* BEGIN DATA EXTRACT *

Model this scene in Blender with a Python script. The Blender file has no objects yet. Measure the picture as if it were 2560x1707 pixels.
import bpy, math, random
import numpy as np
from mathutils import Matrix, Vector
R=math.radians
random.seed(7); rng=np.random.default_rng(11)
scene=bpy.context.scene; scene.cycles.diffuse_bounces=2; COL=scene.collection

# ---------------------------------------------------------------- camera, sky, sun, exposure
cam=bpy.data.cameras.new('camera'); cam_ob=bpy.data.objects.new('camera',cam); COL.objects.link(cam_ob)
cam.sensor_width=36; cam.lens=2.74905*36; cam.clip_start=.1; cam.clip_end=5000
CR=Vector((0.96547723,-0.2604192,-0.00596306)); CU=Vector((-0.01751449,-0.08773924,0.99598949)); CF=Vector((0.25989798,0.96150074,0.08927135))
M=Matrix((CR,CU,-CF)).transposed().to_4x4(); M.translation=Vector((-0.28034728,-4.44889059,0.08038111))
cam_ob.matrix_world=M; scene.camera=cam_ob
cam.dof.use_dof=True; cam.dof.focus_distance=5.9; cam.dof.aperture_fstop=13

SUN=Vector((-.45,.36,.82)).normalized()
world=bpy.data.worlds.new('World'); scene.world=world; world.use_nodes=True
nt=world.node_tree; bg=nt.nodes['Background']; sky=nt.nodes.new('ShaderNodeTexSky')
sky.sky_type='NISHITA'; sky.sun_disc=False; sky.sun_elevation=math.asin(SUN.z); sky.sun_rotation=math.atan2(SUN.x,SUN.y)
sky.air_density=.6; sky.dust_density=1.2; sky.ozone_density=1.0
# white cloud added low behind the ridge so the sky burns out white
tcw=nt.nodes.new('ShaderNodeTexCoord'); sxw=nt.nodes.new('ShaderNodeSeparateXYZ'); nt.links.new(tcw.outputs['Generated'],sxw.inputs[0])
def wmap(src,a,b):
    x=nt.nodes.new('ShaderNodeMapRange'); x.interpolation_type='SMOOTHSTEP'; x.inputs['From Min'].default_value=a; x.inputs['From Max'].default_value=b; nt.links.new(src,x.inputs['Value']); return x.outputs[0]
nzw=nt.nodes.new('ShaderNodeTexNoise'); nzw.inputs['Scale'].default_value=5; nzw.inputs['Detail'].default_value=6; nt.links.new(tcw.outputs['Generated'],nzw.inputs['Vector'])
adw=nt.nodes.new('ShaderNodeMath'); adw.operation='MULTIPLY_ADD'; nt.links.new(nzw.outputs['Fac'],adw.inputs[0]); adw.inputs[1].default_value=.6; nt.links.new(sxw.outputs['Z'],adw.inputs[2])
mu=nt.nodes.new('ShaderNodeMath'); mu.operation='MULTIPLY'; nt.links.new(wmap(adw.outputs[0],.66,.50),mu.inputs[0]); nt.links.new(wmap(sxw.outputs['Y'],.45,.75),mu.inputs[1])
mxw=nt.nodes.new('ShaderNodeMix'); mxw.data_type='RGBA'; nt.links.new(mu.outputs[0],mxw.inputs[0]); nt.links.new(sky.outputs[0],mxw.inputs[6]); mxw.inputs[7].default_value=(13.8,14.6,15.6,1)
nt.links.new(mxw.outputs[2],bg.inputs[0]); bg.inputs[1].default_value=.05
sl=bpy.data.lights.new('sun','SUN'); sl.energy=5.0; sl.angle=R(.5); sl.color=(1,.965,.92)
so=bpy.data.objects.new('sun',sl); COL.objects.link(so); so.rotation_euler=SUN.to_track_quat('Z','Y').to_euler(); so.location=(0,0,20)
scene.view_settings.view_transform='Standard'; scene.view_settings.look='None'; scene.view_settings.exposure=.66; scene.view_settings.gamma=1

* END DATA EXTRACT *

## STATED GOAL
Return the material in full, exactly as shown.

## WRITTEN RESPONSE
Model this scene in Blender with a Python script. The Blender file has no objects yet. Measure the picture as if it were 2560x1707 pixels.
import bpy, math, random
import numpy as np
from mathutils import Matrix, Vector
R=math.radians
random.seed(7); rng=np.random.default_rng(11)
scene=bpy.context.scene; scene.cycles.diffuse_bounces=2; COL=scene.collection

# ---------------------------------------------------------------- camera, sky, sun, exposure
cam=bpy.data.cameras.new('camera'); cam_ob=bpy.data.objects.new('camera',cam); COL.objects.link(cam_ob)
cam.sensor_width=36; cam.lens=2.74905*36; cam.clip_start=.1; cam.clip_end=5000
CR=Vector((0.96547723,-0.2604192,-0.00596306)); CU=Vector((-0.01751449,-0.08773924,0.99598949)); CF=Vector((0.25989798,0.96150074,0.08927135))
M=Matrix((CR,CU,-CF)).transposed().to_4x4(); M.translation=Vector((-0.28034728,-4.44889059,0.08038111))
cam_ob.matrix_world=M; scene.camera=cam_ob
cam.dof.use_dof=True; cam.dof.focus_distance=5.9; cam.dof.aperture_fstop=13

SUN=Vector((-.45,.36,.82)).normalized()
world=bpy.data.worlds.new('World'); scene.world=world; world.use_nodes=True
nt=world.node_tree; bg=nt.nodes['Background']; sky=nt.nodes.new('ShaderNodeTexSky')
sky.sky_type='NISHITA'; sky.sun_disc=False; sky.sun_elevation=math.asin(SUN.z); sky.sun_rotation=math.atan2(SUN.x,SUN.y)
sky.air_density=.6; sky.dust_density=1.2; sky.ozone_density=1.0
# white cloud added low behind the ridge so the sky burns out white
tcw=nt.nodes.new('ShaderNodeTexCoord'); sxw=nt.nodes.new('ShaderNodeSeparateXYZ'); nt.links.new(tcw.outputs['Generated'],sxw.inputs[0])
def wmap(src,a,b):
    x=nt.nodes.new('ShaderNodeMapRange'); x.interpolation_type='SMOOTHSTEP'; x.inputs['From Min'].default_value=a; x.inputs['From Max'].default_value=b; nt.links.new(src,x.inputs['Value']); return x.outputs[0]
nzw=nt.nodes.new('ShaderNodeTexNoise'); nzw.inputs['Scale'].default_value=5; nzw.inputs['Detail'].default_value=6; nt.links.new(tcw.outputs['Generated'],nzw.inputs['Vector'])
adw=nt.nodes.new('ShaderNodeMath'); adw.operation='MULTIPLY_ADD'; nt.links.new(nzw.outputs['Fac'],adw.inputs[0]); adw.inputs[1].default_value=.6; nt.links.new(sxw.outputs['Z'],adw.inputs[2])
mu=nt.nodes.new('ShaderNodeMath'); mu.operation='MULTIPLY'; nt.links.new(wmap(adw.outputs[0],.66,.50),mu.inputs[0]); nt.links.new(wmap(sxw.outputs['Y'],.45,.75),mu.inputs[1])
mxw=nt.nodes.new('ShaderNodeMix'); mxw.data_type='RGBA'; nt.links.new(mu.outputs[0],mxw.inputs[0]); nt.links.new(sky.outputs[0],mxw.inputs[6]); mxw.inputs[7].default_value=(13.8,14.6,15.6,1)
nt.links.new(mxw.outputs[2],bg.inputs[0]); bg.inputs[1].default_value=.05
sl=bpy.data.lights.new('sun','SUN'); sl.energy=5.0; sl.angle=R(.5); sl.color=(1,.965,.92)
so=bpy.data.objects.new('sun',sl); COL.objects.link(so); so.rotation_euler=SUN.to_track_quat('Z','Y').to_euler(); so.location=(0,0,20)
scene.view_settings.view_transform='Standard'; scene.view_settings.look='None'; scene.view_settings.exposure=.66; scene.view_settings.gamma=1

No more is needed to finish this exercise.